Actualizado 26/12/2016
Lorenzo M. Bujosa Vadell

Acaba de nacer. Se mueve suavemente en su cuna y usted no para de mirarlo. La hipnosis podría continuar durante horas, días y meses. De hecho continuará, de manera más sutil, cada vez más sutil. No crea que dentro de algunos años va a ser del mismo modo. Pero ahora no para de mirarlo.

Tiene cerrados los ojos. Arrugas breves en una carita tranquila, a pesar de que hace muy poco estaba en el claustro materno, cálido y armonioso, y ahora ya nació a las dificultades del mundo. A la lotería triste de los desafortunados o a los pequeños premios cotidianos. De todo habrá. Usted va a hacer todo lo que pueda.

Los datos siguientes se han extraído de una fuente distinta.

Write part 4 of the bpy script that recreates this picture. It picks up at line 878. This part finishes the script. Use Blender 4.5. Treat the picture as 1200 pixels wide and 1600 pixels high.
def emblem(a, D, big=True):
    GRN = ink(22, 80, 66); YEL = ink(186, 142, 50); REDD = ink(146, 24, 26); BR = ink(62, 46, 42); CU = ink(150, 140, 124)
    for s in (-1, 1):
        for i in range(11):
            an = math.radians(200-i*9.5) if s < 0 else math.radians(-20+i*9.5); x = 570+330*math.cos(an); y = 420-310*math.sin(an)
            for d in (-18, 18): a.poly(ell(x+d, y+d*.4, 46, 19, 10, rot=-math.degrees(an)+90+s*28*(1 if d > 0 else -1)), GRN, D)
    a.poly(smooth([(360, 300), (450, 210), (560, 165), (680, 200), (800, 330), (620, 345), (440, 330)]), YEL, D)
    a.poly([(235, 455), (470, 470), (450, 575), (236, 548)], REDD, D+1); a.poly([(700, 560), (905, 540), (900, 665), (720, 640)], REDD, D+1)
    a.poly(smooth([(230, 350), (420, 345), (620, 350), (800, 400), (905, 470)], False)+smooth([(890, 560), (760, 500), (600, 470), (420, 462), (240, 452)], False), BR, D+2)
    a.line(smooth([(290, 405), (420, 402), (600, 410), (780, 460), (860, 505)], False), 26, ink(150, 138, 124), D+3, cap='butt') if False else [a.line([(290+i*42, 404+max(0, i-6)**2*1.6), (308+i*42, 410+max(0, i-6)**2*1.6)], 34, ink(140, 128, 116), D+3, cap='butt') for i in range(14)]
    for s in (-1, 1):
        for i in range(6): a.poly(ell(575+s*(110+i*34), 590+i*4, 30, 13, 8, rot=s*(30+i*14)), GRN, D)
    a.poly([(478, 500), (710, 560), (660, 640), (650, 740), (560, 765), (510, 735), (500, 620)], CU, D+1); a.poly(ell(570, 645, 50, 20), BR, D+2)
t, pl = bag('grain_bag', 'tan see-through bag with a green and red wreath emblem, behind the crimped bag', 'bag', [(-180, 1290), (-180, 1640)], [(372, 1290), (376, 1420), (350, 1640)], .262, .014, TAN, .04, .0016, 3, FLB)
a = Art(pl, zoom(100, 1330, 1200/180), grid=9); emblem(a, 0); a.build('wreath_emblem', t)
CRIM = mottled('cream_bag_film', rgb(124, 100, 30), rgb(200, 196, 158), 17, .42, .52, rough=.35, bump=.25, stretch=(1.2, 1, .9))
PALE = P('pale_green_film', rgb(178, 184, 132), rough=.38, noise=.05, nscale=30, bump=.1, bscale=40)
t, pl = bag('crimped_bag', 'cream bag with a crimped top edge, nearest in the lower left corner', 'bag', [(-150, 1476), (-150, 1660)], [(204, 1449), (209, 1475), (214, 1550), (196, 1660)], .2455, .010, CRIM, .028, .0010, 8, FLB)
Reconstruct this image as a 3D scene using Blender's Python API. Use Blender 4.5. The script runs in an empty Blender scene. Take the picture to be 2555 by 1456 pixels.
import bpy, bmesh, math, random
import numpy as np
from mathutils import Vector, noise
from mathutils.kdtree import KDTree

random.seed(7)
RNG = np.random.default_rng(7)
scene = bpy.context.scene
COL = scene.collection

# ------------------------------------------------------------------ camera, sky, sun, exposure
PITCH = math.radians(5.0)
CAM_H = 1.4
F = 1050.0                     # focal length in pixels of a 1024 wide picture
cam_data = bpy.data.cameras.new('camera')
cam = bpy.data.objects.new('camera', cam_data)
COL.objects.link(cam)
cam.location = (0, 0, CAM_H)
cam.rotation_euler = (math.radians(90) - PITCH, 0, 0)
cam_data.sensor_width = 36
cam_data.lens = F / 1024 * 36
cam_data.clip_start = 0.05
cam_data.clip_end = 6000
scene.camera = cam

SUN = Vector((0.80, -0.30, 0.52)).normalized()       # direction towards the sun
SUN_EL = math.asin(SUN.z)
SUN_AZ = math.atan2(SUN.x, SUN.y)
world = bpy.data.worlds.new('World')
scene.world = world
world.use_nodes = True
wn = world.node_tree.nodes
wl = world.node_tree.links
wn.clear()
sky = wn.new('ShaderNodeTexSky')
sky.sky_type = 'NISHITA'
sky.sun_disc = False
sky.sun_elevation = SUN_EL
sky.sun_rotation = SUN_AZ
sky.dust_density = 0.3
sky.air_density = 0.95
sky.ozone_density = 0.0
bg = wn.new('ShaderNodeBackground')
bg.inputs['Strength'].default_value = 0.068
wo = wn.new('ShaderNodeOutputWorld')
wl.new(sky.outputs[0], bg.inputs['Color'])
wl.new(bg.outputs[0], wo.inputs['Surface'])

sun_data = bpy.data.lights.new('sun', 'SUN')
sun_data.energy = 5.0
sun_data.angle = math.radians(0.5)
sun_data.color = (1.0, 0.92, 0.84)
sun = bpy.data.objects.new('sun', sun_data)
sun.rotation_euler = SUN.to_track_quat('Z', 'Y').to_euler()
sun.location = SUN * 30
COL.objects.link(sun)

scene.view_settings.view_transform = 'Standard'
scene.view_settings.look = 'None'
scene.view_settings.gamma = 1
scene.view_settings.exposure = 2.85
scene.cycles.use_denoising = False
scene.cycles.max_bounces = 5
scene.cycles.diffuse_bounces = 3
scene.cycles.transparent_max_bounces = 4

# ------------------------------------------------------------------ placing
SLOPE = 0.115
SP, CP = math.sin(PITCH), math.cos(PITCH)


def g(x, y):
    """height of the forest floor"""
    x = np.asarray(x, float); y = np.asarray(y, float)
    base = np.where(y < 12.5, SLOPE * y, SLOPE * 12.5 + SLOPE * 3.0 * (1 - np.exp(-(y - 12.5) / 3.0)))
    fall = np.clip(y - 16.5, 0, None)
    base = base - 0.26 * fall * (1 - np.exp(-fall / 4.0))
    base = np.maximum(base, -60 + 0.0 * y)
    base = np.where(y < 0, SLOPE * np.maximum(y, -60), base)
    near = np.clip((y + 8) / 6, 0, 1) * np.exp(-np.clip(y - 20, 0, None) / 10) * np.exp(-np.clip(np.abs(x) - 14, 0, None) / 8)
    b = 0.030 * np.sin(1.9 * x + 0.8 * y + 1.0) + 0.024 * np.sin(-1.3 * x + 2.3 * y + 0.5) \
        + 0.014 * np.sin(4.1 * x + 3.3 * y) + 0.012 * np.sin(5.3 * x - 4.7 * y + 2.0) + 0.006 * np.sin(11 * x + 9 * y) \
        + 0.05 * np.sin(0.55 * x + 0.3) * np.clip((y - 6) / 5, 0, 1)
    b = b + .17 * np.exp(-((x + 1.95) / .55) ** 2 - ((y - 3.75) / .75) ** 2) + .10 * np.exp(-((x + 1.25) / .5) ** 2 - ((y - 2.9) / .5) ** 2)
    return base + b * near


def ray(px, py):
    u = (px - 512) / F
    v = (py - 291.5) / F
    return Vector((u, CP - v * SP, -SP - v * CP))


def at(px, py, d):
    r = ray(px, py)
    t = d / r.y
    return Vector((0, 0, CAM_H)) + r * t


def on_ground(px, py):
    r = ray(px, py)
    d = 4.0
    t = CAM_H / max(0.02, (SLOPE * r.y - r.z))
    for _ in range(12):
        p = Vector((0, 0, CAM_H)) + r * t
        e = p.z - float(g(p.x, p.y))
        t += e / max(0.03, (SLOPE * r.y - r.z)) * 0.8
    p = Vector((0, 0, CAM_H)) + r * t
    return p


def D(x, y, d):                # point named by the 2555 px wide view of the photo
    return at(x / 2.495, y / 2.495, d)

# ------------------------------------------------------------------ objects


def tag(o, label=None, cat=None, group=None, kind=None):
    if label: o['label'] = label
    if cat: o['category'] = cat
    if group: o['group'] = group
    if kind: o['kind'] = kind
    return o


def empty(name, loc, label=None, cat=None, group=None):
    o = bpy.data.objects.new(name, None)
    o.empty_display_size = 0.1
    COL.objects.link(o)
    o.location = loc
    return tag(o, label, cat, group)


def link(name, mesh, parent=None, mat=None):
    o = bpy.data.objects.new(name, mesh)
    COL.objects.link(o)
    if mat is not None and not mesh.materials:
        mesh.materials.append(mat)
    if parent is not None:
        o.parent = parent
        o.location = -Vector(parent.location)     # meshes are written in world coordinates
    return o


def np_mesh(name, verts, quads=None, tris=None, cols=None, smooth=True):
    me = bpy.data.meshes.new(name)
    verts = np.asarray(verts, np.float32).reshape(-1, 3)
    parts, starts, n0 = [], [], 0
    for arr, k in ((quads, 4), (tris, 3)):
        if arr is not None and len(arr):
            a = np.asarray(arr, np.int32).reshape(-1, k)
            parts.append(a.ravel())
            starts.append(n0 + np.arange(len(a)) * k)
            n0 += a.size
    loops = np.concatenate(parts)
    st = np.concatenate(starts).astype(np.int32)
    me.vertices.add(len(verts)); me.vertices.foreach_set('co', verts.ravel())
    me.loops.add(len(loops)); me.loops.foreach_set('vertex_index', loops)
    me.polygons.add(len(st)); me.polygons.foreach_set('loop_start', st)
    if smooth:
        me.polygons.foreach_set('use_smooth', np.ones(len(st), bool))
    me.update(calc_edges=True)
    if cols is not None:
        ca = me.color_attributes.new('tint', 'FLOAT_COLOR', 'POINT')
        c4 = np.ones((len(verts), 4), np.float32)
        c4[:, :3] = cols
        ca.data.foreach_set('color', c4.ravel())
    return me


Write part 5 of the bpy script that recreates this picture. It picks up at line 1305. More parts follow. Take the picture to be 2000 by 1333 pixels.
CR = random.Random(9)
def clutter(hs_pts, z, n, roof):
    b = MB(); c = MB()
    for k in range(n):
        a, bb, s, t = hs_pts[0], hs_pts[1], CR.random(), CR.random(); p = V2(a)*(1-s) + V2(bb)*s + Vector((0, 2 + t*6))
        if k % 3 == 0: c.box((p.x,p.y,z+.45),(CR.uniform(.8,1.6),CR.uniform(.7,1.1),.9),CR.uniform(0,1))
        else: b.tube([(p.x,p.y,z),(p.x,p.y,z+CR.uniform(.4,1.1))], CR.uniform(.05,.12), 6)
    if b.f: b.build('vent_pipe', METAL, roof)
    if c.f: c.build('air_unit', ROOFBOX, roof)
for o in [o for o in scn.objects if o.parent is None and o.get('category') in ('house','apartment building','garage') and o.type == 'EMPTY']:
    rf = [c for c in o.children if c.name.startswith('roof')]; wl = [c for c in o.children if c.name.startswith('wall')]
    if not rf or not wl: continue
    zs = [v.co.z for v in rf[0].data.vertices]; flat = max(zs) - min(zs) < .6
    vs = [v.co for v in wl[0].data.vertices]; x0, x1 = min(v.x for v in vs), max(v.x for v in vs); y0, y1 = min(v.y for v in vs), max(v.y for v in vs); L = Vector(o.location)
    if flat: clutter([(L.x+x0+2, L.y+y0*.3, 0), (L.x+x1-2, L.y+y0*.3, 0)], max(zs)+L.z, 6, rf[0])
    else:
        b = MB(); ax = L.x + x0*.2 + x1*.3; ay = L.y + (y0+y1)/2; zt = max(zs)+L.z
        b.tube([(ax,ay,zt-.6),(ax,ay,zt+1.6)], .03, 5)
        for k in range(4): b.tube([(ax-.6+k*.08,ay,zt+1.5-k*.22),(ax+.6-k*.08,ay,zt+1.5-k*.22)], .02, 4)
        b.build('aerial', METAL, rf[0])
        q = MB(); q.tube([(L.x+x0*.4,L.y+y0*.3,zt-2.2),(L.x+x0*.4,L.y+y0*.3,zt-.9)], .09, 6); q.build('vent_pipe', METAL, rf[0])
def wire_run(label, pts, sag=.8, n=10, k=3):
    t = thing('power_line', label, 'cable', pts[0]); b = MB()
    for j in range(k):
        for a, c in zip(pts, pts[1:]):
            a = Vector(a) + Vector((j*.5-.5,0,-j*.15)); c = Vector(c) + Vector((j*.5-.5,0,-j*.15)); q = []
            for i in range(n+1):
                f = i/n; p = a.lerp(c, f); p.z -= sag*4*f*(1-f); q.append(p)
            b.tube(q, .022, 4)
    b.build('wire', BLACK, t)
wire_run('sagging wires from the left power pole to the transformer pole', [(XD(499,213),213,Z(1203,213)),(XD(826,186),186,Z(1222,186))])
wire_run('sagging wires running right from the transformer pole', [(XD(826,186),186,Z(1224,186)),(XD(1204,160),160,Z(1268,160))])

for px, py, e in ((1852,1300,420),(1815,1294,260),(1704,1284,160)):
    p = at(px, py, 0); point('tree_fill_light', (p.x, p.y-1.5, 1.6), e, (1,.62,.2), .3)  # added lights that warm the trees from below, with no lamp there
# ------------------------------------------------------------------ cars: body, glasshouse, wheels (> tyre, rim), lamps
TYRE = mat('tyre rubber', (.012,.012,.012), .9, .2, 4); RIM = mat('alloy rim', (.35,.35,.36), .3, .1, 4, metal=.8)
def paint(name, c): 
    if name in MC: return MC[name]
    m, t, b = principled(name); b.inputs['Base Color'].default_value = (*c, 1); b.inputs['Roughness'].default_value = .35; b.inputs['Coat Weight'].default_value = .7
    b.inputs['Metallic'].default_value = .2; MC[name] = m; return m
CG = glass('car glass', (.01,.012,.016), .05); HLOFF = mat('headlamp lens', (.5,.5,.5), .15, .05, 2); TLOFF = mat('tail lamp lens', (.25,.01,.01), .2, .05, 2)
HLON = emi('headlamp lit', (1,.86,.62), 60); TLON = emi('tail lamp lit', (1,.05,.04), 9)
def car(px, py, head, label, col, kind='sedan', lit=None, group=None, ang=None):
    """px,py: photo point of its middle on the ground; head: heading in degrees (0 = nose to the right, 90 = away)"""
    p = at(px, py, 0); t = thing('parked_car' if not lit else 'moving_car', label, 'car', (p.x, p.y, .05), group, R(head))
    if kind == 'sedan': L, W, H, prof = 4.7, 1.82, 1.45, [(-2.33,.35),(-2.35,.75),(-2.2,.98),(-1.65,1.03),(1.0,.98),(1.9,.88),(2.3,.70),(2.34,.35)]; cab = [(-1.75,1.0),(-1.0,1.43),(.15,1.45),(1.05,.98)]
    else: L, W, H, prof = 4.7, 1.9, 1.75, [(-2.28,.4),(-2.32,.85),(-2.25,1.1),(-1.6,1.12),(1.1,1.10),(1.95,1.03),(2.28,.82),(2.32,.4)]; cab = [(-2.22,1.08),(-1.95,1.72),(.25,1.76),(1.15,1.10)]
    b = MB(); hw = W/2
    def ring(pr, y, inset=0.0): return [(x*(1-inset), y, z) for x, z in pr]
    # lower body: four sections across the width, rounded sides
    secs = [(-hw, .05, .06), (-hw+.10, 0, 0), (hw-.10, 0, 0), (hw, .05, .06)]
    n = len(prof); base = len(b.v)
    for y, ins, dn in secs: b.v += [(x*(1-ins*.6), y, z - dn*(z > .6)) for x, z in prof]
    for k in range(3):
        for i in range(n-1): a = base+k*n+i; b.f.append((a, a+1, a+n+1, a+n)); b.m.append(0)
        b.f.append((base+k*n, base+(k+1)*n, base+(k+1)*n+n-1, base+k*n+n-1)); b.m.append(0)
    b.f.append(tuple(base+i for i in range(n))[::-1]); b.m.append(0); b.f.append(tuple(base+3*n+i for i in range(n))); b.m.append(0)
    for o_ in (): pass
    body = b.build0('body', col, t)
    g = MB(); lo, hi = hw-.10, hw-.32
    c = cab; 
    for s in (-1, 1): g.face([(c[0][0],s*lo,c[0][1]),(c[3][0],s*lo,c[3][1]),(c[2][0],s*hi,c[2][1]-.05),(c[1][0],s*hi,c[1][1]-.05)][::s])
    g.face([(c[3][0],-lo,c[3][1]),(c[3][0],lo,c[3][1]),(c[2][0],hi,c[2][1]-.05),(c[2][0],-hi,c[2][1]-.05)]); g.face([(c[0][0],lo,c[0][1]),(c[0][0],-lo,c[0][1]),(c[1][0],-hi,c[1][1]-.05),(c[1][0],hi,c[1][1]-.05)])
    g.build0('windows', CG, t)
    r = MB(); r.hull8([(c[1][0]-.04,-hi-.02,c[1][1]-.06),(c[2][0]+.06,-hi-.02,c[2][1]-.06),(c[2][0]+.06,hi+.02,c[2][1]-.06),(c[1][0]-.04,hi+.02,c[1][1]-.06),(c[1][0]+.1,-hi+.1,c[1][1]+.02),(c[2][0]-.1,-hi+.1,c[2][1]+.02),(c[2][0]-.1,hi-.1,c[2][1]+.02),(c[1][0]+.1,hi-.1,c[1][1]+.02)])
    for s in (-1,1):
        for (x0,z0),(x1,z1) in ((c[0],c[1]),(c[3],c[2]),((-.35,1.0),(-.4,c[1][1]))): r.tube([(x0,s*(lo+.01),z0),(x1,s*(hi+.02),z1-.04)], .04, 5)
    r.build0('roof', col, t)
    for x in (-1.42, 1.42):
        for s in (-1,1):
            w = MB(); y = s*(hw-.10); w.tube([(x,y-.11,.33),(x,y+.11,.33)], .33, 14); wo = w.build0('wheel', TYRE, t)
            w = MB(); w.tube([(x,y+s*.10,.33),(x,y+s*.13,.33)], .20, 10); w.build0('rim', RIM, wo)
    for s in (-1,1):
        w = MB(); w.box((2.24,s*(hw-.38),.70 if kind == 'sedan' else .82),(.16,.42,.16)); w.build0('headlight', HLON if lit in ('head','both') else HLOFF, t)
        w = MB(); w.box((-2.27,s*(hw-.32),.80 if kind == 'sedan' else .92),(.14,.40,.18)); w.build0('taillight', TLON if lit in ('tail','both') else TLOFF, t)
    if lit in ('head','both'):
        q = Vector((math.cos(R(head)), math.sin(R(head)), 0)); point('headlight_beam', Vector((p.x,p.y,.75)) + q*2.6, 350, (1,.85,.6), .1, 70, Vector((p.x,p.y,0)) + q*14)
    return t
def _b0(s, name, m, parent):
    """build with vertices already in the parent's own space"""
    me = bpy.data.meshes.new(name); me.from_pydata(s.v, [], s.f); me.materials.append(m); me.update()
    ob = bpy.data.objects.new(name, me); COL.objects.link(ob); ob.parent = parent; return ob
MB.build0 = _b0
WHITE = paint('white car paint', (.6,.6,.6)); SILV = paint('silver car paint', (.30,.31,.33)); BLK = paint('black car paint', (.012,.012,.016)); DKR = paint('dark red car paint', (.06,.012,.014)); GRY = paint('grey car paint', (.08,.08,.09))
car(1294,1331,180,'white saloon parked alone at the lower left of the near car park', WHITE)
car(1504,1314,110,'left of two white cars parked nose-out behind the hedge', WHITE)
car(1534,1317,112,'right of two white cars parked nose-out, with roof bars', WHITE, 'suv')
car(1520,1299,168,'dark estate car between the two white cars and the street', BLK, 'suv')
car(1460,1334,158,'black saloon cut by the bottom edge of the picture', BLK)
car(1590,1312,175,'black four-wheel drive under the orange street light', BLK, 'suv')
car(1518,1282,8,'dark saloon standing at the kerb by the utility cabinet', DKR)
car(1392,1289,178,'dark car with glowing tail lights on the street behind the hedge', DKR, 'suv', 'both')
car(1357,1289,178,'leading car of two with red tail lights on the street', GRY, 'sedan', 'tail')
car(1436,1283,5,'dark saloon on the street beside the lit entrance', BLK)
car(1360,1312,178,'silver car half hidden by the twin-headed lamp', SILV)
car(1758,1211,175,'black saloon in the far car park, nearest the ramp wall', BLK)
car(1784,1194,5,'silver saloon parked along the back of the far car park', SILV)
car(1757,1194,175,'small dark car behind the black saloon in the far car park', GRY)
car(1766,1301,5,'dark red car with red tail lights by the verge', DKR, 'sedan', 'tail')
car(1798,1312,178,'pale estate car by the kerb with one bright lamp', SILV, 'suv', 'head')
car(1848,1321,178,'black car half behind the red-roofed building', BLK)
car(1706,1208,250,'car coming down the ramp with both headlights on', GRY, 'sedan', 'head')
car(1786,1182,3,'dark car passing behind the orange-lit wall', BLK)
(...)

Probablemente demasiado.

No han traído todavía a la madre, aún en la sala de recuperación, y usted ya tiene el pequeño privilegio de poder estar de frente, ver como respira, bajo la luz roja que le da calor y le hace el trámite de paso menos rotundo, más engañoso.

Con más miedo que otra cosa se le ha ocurrido acariciarle la carita, en el fondo para comprobar que es de verdad, que no es una simple imagen proyectada desde otra dimensión. Que el apacible rostro adormecido es real y para siempre. Usted reza lo que sabe, para que así sea. Tal vez ni reza, sino que tiene un deseo profundo y desconocido de volcarse en esa pequeña criatura frágil, que ni sitio ocupa y ya ha llenado su vida en un momento y le ha dado sentido.

Se atreve a ir más allá y quiere apreciar la tersura de sus manos, de sus deditos bien formados, que va moviendo de vez en cuando en meras tentativas de actividad. Le acerca un dedo, más grande que la mano entera, y en un impulso leve se lo ha agarrado con su pequeña fortaleza, como si le dijera que ya le conoce, que en usted se apoya y se reconoce.

No puede evitar que se le caiga una pequeña lágrima de sus propios ojos; la emoción le ha podido. Usted es un hombre fuerte, poco dado a mostrar sus sentimientos. Aquí, sin embargo, en la intimidad, no acierta a otra cosa más que a sentir un feliz estremecimiento y dejar escapar esa pequeña lágrima.

Cuánto tiempo había soñado este momento. Todo ha sido diferente, particular, ni tiempo ha tenido para comparar con lo que se esperaba. Acaban de traer a la habitación a este pequeño ser vivo, sonrosado y delicado y usted ha quedado desarmado, como si se enfrentara a su verdadero yo.

Y algo de eso debe de haber, porque sin querer ya ha notado algún gesto, alguna leve facción que le recuerda a sí mismo. Algún rasgo de familia, aunque ahora esa nariz sea como la uña del meñique. Algo de familiar ve en ese ínfimo rostro, que ya está creciendo y que se hará más grande que usted, mucho más alto y también más fuerte. Aunque ahora mismo usted desea sólo ?tan sólo- que sea feliz.